22. In conclusion, the role of SLBCs in fostering inclusive and sustainable growth is both crucial and multifaceted. From enhancing financial literacy to leveraging technology, SLBCs can drive significant progress in bridging the gap between financial services and the underserved populations. By focusing on effective coordination with government and NGOs, adopting a scientific approach to credit planning, and emphasising digital financial literacy, SLBCs can create a more inclusive financial ecosystem.

23. As we move forward, it is essential to monitor and measure the tangible outcomes of our efforts, ensuring that the benefits of financial inclusion reach every corner of our country. By tailoring initiatives to local conditions and needs, and by fostering a culture of financial literacy, we can empower individuals to actively participate in the formal economy, thereby contributing to the broader goal of inclusive and sustainable economic development which are essential for a Viksit Bharat 2047.

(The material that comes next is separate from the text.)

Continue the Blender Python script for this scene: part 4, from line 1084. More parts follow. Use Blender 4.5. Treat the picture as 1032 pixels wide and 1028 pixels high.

24. I urge all stakeholders to continue working collaboratively, leveraging the strengths of each sector, and harnessing the power of technology to create a financially inclusive society. Together, we can build a resilient and prosperous future for all, ensuring that no one is left behind in our journey towards economic growth and development.

25. Thank you.

1 The overall credit gap in the MSME sector is estimated to be ₹20 – 25 trillion by the Expert Committee on Micro, Small and Medium Enterprises (Chair: Shri U K Sinha)

2 As per the Report of the Internal Working Group to Review Agricultural Credit, 2019 nearly 60 per cent of small and marginal farmers were yet to be covered under bank credit.